Someone

No one else writes with the lyric flow of Alice McDermott.  Or covers childhood and adolescence with so much immediacy as though it were happening right now.  When I surfaced for breaths while reading this novel, I had to remind myself that I wasn’t in a stuffy walk-up in Brooklyn listening  to children play ball and jump rope in the street.

The novel tells the story of Marie Commeford as a child, teen, young woman and as an older woman with grown children of her own.  Marie is the stubborn second child of Irish Catholics. Her brother Gabe is remarkably obedient and good, already in grade school, on a path for the priesthood, whereas Marie is rebellious, adventurous, and not one for rules.

Her dad takes her on walks to speakeasies and encourages her fiery temperament; her mother tries to discipline her and tamp down her rebellious spirit. Saturday mornings, she runs to her best friend Gerty’s house and buries herself in her mother’s lap, but Gerty’s kind mother dies in childbirth. This tragedy convinces Marie to refuse to learn how to cook. Gerty had learned and look what happened to her.
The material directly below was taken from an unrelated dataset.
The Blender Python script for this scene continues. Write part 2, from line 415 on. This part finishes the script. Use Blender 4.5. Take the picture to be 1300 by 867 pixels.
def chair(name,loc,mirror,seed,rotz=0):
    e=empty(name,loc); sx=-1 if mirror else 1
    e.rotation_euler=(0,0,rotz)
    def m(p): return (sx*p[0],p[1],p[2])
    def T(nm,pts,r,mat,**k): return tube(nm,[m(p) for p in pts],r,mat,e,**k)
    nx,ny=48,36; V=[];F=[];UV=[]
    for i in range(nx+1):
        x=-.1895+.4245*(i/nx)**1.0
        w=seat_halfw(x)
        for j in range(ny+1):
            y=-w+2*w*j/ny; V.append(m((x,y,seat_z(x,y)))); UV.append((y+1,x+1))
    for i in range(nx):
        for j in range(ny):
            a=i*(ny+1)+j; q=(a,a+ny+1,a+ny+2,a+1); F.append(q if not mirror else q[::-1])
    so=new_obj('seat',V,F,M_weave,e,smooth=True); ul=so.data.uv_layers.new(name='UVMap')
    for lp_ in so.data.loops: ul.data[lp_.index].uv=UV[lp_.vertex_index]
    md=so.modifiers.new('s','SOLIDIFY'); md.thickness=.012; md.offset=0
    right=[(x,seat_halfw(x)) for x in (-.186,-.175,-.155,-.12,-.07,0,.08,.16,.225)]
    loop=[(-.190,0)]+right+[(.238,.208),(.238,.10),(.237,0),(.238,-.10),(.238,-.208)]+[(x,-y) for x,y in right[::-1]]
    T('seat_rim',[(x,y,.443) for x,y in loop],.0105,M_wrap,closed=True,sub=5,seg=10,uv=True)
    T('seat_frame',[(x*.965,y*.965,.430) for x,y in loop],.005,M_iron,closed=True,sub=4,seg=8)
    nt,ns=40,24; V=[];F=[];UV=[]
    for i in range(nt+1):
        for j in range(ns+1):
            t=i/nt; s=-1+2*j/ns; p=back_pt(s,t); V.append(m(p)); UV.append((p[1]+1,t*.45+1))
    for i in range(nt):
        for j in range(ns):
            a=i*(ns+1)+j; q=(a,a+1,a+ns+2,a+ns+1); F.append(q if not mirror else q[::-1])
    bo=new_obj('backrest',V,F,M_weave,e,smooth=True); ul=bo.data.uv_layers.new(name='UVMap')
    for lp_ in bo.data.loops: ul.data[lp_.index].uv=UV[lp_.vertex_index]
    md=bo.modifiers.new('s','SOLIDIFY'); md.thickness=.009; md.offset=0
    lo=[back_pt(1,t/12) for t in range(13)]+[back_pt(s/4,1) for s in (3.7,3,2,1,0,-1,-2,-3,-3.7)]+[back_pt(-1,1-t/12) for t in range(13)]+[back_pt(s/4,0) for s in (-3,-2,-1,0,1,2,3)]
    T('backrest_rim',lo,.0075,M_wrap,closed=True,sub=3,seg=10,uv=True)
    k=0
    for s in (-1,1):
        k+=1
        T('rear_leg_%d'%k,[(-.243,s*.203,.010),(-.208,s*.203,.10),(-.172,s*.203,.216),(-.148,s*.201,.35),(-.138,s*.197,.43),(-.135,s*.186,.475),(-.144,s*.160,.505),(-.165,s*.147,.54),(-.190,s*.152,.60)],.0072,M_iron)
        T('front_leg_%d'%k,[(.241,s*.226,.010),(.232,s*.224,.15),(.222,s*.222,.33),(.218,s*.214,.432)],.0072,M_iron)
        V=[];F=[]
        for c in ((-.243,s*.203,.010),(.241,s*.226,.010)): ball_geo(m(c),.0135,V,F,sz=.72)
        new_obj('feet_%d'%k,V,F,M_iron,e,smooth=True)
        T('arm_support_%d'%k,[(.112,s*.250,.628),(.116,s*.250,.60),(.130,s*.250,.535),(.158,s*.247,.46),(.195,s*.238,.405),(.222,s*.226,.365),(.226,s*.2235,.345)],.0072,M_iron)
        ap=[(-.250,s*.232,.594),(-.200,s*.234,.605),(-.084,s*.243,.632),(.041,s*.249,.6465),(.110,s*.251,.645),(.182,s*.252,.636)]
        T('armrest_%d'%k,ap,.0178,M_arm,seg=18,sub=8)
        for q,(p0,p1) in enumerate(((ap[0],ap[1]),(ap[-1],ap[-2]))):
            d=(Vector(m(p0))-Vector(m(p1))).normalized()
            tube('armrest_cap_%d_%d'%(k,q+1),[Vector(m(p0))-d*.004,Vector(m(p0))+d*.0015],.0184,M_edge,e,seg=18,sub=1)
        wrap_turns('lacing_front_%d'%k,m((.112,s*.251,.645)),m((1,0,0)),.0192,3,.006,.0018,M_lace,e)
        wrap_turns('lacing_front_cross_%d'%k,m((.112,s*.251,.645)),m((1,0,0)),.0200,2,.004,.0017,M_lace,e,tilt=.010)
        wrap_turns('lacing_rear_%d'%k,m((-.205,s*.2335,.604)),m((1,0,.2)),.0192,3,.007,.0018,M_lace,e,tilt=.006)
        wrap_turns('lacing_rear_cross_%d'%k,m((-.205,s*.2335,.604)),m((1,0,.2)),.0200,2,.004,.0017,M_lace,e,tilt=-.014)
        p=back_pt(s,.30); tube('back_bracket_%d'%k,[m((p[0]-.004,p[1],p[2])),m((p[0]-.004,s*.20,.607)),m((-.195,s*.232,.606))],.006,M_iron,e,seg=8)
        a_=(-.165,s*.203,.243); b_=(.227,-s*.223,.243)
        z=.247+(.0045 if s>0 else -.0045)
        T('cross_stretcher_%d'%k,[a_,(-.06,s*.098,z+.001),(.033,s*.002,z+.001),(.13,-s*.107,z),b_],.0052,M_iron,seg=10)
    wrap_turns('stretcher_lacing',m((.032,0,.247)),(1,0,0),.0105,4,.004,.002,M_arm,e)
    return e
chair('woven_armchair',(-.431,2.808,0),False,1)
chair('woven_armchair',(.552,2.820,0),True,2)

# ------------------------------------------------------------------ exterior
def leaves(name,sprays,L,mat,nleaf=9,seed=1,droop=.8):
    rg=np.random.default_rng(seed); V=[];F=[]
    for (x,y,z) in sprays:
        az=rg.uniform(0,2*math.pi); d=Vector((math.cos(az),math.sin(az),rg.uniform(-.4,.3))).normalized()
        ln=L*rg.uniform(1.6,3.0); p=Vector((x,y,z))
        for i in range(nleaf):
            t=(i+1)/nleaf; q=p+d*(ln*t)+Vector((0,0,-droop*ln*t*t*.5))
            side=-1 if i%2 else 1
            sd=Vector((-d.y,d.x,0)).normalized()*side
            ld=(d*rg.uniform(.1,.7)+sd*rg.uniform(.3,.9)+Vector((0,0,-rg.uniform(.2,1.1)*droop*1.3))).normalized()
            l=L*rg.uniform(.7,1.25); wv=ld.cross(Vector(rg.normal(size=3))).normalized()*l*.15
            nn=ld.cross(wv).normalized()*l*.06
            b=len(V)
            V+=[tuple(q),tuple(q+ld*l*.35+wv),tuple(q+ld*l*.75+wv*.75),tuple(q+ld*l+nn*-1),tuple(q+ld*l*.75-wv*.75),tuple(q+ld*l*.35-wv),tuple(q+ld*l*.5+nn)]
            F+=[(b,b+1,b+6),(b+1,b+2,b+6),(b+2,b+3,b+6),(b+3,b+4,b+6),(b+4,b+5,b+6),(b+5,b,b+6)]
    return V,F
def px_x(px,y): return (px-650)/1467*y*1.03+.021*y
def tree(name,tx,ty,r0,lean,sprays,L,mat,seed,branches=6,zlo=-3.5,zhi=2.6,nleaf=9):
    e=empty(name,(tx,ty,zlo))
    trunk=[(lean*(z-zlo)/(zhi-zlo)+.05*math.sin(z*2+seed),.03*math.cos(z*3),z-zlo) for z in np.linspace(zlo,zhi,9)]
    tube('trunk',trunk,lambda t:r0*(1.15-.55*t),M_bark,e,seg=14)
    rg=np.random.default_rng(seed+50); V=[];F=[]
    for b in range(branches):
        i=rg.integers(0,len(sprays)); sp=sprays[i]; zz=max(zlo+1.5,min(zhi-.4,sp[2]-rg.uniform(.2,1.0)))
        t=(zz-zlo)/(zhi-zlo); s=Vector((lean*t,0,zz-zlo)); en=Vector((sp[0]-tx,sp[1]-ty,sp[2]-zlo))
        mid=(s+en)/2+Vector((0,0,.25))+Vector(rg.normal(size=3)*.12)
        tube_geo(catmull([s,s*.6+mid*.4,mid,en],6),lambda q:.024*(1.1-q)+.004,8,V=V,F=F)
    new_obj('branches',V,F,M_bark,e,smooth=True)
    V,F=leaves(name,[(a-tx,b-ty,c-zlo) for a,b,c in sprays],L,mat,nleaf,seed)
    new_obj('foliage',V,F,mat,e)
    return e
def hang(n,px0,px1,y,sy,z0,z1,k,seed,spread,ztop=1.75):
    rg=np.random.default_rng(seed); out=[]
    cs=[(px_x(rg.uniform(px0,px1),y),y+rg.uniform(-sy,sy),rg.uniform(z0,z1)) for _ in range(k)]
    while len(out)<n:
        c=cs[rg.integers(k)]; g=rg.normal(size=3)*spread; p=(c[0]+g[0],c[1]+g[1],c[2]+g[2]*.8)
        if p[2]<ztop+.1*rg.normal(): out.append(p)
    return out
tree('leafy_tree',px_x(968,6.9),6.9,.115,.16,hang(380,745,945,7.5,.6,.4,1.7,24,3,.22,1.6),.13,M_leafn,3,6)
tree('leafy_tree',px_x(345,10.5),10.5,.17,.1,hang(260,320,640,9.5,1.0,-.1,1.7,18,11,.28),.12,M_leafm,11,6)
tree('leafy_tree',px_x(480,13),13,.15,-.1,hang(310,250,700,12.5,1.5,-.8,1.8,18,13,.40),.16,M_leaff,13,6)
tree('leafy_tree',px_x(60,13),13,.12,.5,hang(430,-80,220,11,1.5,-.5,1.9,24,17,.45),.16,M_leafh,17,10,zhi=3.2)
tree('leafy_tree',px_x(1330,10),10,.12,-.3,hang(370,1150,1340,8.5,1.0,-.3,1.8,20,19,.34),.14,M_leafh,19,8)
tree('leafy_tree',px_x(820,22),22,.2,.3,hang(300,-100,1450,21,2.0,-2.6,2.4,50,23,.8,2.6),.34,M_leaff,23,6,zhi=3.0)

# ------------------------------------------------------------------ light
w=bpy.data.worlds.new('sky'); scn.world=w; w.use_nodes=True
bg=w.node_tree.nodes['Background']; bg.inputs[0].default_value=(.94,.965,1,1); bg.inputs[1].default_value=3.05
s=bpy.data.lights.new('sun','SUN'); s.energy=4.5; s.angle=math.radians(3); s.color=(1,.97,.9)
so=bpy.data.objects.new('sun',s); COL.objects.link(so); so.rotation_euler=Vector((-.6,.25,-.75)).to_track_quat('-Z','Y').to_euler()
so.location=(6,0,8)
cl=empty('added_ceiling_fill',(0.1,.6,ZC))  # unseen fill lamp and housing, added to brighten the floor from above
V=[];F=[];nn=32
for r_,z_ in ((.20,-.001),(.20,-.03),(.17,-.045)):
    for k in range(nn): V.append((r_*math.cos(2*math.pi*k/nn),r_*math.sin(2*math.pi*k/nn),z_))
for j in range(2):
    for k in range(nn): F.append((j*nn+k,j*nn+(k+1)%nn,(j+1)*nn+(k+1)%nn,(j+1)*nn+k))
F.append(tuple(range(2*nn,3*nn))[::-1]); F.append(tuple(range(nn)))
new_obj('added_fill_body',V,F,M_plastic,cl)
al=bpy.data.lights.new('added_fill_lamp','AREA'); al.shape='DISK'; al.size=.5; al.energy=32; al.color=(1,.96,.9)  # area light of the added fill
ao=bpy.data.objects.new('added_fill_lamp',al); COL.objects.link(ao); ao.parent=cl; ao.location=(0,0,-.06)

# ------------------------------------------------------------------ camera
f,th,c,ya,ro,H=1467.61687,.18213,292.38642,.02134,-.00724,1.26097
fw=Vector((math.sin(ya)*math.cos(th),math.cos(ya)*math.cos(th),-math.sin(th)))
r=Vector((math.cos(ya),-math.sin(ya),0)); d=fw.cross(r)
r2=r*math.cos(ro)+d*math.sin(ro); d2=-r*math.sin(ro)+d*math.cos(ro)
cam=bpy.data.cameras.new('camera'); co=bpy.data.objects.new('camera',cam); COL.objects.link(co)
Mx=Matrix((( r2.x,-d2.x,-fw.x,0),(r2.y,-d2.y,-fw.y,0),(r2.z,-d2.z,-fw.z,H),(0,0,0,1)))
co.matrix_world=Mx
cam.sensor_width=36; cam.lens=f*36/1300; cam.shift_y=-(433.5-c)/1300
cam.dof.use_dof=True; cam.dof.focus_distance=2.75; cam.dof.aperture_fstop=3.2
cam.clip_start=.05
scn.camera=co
Still Life with Bread Crumbs

“Make it new!” Ezra Pound once said about writing and art. Quindlen’s seventh novel explores a New York City woman photographer doing just that by relocating temporarily to a small town upstate and taking entirely different kinds of photographs. Rebecca Winter has just turned sixty, gotten divorced, and her 20-something-year-old son hardly needs her anymore.

One of the first people she meets in this unnamed town is Jim Bates, a blond, pink-cheeked roofer, who blushes easily and is very kind. The first thing he helps her with is getting rid of her attic raccoon which he immediately shoots—saying it’s the only way to truly get rid of a coon because otherwise it will keep coming back.

Rebecca always fusses about money. Money only dribbles in from a famous photograph from decades ago, the one that gave this book its title.  Rebecca shot the picture after one of her ex’s myriad dinner parties that she always had to clean up after.